At least, we’ll be able to do that if we haven’t wrecked our own economy in the meantime as we let Washington try to keep “fixing” it. It’s not broken.

rooeytoo's avatar

Outsourcing jobs is never going to stop as long as consumers look for the bargain prices. So unless you are paying top dollar for American made, then you are part of the problem. Other factors influence this as well, but I think that is one of the major contributors.

In so far as technology reducing labor needs, I reckon that has been going on since the wheel was invented, then one guy could pull the load instead of 10 carrying it. My grandfather didn’t need as many helpers on the farm when tractors replaced horses, and on and on.

Bottom line, there are no simple answers and the blame game is counterproductive.

hearkat's avatar

I have a friend that works for ADP – the payroll company that news organizations refer to their data regarding job growth – and they are outsourcing many jobs to the Phillipines!
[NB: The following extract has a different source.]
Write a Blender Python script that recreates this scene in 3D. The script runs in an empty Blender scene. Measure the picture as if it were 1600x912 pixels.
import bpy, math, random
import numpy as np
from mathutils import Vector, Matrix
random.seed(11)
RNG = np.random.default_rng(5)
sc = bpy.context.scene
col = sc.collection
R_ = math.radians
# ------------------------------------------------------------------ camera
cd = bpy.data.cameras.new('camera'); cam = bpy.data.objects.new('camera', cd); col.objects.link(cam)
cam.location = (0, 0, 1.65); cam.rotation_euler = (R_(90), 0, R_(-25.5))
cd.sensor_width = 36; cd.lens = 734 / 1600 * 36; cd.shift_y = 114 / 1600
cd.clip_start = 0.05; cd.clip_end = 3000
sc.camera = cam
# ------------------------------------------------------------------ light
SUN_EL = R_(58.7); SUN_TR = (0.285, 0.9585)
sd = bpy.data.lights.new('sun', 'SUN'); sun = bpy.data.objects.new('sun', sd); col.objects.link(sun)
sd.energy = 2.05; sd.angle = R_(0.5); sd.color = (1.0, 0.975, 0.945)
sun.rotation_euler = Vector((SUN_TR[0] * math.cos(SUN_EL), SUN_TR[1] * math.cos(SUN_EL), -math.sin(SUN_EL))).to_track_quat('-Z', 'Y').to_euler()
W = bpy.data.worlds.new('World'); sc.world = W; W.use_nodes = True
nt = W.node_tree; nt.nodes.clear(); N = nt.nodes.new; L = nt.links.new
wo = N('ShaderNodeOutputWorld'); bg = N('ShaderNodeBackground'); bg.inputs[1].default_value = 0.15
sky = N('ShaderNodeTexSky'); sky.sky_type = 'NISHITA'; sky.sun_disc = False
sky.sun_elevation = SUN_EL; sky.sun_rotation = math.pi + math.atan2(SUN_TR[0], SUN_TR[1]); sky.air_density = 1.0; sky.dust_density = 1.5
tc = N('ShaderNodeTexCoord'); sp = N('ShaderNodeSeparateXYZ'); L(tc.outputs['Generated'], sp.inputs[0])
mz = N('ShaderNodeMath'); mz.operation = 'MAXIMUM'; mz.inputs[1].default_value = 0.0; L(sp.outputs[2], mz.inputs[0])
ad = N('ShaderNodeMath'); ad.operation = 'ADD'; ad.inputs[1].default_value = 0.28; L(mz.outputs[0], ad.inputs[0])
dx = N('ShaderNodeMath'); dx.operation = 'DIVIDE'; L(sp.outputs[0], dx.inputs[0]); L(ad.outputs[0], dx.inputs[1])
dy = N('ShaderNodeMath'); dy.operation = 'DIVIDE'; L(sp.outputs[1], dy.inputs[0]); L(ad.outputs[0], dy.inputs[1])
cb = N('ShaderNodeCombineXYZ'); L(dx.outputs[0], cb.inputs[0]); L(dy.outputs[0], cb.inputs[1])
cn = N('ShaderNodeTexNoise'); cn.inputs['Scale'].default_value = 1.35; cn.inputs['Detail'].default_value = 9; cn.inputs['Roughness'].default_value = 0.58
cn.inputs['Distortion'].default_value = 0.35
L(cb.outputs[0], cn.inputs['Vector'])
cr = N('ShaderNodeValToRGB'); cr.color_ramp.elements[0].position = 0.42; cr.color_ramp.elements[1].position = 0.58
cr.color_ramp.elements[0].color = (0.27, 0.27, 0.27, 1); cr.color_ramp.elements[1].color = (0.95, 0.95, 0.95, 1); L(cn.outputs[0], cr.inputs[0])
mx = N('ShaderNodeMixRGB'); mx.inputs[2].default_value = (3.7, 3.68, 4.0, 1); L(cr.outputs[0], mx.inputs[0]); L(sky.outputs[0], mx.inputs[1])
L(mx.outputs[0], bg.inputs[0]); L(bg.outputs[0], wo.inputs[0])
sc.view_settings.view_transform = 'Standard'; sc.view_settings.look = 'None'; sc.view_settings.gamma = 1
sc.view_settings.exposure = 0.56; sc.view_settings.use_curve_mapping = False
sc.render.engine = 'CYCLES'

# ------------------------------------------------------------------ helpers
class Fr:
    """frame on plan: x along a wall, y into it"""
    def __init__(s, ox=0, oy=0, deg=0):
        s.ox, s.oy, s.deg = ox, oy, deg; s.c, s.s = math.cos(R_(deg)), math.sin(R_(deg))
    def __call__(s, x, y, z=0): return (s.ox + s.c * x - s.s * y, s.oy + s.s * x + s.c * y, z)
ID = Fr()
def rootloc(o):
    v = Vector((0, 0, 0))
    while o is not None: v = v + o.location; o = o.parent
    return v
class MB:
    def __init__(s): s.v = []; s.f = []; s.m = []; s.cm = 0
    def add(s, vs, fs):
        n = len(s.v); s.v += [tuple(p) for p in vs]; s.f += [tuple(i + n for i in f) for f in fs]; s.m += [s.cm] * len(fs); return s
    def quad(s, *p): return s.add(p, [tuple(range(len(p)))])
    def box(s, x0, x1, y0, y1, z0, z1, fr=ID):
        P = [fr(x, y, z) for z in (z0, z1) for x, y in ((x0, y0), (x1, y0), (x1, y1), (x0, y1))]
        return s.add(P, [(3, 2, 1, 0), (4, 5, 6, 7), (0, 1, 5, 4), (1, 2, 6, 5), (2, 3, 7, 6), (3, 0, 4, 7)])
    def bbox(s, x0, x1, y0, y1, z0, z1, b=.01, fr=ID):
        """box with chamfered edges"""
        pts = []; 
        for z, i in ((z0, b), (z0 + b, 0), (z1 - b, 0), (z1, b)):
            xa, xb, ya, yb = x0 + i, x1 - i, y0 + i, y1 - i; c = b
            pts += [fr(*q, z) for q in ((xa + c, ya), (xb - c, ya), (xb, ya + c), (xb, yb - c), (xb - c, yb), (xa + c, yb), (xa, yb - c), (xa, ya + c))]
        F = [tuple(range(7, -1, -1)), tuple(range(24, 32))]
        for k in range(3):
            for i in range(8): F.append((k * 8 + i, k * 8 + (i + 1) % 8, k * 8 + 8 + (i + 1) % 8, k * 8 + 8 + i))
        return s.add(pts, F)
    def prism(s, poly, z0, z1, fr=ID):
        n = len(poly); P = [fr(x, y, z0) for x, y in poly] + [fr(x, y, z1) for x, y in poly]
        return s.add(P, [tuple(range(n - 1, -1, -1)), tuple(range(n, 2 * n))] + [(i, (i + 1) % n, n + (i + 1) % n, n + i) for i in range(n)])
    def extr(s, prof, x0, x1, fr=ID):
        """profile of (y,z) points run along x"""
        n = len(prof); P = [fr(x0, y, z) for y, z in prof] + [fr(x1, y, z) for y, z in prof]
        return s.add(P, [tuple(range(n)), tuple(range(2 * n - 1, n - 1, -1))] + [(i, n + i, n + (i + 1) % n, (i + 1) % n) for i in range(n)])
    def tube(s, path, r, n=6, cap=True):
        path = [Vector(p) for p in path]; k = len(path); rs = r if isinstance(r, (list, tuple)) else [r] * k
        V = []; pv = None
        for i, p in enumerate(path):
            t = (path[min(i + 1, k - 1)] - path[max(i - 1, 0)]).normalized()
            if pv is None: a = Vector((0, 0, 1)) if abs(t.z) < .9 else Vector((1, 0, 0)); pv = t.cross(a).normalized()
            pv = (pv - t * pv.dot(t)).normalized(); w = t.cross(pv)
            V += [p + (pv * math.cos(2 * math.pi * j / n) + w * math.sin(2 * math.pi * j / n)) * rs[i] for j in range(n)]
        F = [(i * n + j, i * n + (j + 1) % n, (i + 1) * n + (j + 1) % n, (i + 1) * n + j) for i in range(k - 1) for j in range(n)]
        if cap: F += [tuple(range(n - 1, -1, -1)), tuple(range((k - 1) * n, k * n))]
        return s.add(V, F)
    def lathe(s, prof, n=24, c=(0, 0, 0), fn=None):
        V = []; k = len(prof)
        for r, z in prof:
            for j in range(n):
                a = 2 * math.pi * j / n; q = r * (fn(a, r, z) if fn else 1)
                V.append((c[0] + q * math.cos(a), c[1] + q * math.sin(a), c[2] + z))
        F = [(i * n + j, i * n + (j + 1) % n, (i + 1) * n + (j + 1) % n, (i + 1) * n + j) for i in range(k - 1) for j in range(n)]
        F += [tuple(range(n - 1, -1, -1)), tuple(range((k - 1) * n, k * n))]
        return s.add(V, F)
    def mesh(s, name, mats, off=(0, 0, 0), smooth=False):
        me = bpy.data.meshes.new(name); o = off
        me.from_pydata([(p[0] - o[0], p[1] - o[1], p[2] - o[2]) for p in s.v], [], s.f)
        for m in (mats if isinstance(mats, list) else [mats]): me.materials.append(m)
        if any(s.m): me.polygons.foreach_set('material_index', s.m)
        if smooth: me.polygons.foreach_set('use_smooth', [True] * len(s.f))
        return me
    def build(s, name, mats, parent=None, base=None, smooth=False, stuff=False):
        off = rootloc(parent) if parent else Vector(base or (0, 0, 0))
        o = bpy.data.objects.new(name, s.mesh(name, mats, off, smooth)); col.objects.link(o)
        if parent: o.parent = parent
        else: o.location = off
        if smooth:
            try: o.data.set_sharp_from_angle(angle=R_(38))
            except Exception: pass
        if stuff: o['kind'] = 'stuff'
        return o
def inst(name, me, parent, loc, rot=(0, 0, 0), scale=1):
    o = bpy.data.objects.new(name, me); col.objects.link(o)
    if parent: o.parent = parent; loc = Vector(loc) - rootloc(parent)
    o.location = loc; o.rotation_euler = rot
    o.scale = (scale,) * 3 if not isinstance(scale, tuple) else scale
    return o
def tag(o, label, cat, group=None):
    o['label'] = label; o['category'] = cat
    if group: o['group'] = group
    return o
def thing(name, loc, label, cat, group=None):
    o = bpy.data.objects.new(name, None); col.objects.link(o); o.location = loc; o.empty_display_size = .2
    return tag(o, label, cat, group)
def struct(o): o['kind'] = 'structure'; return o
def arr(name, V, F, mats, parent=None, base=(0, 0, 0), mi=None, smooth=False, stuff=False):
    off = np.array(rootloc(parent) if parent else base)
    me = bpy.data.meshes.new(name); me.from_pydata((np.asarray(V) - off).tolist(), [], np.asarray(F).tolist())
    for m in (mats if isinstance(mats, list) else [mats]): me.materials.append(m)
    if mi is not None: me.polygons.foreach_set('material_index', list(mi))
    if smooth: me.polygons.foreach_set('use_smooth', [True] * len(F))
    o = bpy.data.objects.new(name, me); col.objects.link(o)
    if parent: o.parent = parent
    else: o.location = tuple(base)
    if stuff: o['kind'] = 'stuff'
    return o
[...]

The US employees were offered to fly over there to train their replacements. ~nice~

bkcunningham's avatar

@CWOTUS, I agree 100 percent. Excellently written. I don’t understand how on one hand someone can want what is good for humanity and talk about global rights and lifting up the poor and impoverished, but on the other hand; they can’t understand how outsourcing to other countries can be good for everyone. How it gets twisted to slave labor is fascinating to me.

CWOTUS's avatar

Thank you.

On the other hand, sometimes it is essentially slave labor if prisoners are forced to work for below-market wages on goods that are sold in the world market, or no “wages” at all other than the sustenance to keep them alive and in prison. But it’s a fallacy to equate “all Chinese wage-earners” as “slave labor” just because a relative handful of them really are.